Commentaire du Traité Du ciel d’Aristote
Thomas D'Aquin
Présentation
DescriptifLe Commentaire du Traité Du ciel d’Aristote rédigé par Thomas d’Aquin aux alentours de 1272-1273 est une énigme. Pourquoi le théologien, qui est alors au faîte de sa carrière, entreprend‑il le commentaire littéral d’un texte sur la nature qui, manifestement, n’était pas destiné aux étudiants en théologie ?
Avait-il, comme Albert le Grand, le projet de « rendre Aristote intelligible aux Latins » ?
Cherchait-il à préciser ce qu’on peut appeler à la suite de Wilfrid Sellars « l’image manifeste de l’homme-dans-le-monde » ?
Ou était‑il en train d’accorder la vision aristotélicienne d’un Univers clos et éternel avec le Ciel de la Foi chrétienne ?
Dans cet ouvrage, où il est question d’explorer conceptuellement l’Univers corporel à partir de la lettre d’Aristote, Thomas livre un témoignage très singulier de son propre style de pensée.
À ce titre, le texte présente un intérêt à la fois historique et philosophique. Parce qu’il aborde la question de la nature et la place des mathématiques dans son traitement, ce commentaire thomasien est aussi une source d’information intéressante pour l’histoire des sciences.
La présente traduction fait le choix de la précision, laissant ainsi au texte thomasien le style caractéristique d’un commentaire à haute voix écrit sous la dictée.
Note de lecture Tangente
Les mathématiques pour déchiffrer l’Univers
Dès 1210, l’enseignement des ouvrages d’Aristote relatifs à la philosophie de la nature est interdit sous peine d’excommunication. Ce sera le cas tout au long du siècle : en 1270, Thomas d’Aquin, qui est alors à Paris, voit de près une nouvelle condamnation qui le pousse à travailler le sujet qui relie physique, métaphysique et religion. Dans ses réflexions épistémologiques, il se demande notamment s’il est légitime d’utiliser des conceptions et méthodes mathématiques dans la philosophie naturelle (c’est-à-dire la physique). Après tout, ce sont deux champs tout à fait séparés. Pourtant, conclut-il, on peut établir des passerelles valides (à condition d’être rigoureux) au point qu’ « il n’est pas incorrect d’utiliser en physique des principes mathématiques dans les démonstrations. En effet, elle n’est pas absolument d’un autre genre, mais elle est, en quelque sorte, contenue sous le genre des mathématiques. »

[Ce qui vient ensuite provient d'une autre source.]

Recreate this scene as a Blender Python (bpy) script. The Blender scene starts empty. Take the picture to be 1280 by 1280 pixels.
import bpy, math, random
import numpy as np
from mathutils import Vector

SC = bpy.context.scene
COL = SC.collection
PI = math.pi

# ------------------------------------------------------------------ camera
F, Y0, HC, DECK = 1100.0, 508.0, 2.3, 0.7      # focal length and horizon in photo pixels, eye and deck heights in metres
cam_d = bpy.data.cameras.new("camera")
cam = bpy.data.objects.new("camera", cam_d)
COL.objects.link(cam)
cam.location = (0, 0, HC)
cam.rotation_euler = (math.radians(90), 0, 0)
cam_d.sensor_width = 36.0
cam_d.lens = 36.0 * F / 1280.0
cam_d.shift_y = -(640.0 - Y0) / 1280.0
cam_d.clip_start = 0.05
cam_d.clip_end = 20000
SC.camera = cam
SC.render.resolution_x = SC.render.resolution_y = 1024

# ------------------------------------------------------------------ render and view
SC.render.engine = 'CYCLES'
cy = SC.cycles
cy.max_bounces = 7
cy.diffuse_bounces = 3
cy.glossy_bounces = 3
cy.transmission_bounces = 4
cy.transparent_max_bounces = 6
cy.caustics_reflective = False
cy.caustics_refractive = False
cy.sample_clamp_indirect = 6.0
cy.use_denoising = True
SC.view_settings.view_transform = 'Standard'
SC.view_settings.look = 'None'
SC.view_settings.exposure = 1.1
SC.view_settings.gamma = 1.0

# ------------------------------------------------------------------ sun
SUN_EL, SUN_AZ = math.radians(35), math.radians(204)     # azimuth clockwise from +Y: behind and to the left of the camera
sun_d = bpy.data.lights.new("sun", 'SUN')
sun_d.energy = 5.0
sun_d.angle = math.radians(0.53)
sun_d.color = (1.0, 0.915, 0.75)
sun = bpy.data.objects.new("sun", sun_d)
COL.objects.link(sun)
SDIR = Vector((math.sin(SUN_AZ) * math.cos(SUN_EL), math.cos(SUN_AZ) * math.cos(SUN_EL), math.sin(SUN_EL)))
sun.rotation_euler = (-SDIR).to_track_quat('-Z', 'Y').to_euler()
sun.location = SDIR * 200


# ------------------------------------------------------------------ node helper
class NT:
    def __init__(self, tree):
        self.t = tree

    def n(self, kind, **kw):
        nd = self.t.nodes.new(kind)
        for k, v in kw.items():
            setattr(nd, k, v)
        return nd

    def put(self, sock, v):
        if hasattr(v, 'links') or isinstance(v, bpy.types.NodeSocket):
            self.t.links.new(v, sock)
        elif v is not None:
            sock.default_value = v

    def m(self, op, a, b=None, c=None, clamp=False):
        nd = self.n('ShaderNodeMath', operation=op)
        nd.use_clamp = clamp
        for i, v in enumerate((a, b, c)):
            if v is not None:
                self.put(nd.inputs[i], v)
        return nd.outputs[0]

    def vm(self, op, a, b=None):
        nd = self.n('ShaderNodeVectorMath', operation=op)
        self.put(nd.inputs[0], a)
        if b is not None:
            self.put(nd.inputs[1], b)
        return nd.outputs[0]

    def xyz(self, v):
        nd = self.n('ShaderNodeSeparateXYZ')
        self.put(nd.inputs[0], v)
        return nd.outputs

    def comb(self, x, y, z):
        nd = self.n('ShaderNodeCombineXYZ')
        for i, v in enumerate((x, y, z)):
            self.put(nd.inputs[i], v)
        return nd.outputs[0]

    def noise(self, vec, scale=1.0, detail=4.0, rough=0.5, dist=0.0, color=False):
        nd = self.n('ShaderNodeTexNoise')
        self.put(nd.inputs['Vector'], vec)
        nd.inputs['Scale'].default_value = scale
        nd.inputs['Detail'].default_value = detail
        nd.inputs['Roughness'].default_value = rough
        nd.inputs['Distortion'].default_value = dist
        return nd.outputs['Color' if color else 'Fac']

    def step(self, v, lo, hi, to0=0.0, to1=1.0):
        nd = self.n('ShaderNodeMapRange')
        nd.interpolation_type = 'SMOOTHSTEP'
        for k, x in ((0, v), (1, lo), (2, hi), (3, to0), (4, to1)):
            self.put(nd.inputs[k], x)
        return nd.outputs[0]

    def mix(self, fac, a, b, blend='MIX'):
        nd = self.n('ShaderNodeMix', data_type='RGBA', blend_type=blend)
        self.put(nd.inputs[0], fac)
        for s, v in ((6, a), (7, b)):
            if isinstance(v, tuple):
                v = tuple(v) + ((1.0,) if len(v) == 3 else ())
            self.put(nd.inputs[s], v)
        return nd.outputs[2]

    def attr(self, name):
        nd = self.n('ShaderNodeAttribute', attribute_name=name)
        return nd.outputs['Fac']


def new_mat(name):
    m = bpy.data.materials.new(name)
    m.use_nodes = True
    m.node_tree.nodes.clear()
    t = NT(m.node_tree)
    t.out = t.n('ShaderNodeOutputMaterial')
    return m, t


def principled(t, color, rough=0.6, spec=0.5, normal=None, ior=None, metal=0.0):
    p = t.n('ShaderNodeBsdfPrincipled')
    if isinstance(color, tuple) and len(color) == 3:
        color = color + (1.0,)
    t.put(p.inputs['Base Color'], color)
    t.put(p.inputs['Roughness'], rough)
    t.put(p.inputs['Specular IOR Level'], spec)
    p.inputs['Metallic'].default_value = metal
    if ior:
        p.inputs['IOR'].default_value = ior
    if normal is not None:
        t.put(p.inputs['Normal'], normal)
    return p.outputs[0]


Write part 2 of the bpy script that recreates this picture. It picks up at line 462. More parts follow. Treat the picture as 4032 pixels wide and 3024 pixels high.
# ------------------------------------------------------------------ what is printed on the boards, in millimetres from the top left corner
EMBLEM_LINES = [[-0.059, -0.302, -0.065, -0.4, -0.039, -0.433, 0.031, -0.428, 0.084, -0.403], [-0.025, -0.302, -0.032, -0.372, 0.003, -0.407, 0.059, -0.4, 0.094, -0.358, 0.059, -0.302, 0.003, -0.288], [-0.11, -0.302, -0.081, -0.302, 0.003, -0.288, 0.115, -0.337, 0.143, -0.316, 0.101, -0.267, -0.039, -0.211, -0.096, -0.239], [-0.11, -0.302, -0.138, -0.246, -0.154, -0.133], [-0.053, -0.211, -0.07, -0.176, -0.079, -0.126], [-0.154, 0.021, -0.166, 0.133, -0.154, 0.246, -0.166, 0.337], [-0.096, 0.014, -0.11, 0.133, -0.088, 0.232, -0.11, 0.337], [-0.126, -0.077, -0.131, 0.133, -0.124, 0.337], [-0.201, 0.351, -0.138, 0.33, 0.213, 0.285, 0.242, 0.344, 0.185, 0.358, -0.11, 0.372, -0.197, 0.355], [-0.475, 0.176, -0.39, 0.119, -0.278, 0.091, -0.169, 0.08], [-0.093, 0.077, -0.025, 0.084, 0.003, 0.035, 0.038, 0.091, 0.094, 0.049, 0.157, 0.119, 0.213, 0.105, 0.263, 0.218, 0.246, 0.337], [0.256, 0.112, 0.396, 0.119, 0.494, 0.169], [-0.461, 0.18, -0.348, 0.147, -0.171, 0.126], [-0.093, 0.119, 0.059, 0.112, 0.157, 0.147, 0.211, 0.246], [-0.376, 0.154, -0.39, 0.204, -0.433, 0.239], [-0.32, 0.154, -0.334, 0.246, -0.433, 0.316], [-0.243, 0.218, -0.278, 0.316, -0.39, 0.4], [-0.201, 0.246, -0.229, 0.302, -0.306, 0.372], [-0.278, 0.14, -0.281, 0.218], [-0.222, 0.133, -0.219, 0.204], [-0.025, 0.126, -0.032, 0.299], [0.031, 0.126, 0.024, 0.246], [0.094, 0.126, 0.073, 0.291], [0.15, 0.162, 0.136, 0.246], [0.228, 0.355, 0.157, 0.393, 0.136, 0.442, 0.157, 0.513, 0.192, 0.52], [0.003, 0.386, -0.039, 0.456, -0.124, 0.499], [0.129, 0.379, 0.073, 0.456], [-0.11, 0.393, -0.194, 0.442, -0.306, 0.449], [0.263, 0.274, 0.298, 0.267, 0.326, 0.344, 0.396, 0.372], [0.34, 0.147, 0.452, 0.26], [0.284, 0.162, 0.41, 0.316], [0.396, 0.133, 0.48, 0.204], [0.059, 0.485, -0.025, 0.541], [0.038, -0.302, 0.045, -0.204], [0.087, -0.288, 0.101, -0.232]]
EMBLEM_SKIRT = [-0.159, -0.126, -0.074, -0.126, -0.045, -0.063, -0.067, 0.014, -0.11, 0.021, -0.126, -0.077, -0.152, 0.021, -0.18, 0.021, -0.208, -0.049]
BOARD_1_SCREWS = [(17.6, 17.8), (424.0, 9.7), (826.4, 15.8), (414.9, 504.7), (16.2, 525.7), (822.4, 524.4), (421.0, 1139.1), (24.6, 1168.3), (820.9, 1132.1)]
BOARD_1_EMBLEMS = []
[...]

Pour Thomas, la physique est à la géométrie ce que la géométrie est à l’arithmétique. Il conçoit ainsi une nature écrite en langage mathématique avec ses formes géométriques les plus simples : des droites et des cercles. Idée qui annonce Galilée, lui aussi commentateur du Traité du ciel. D’ailleurs, Thomas critique la cosmologie de Ptolémée avec une petite pique : ce n’est pas parce que le modèle semble cohérent dans les calculs qu’il est nécessairement vrai.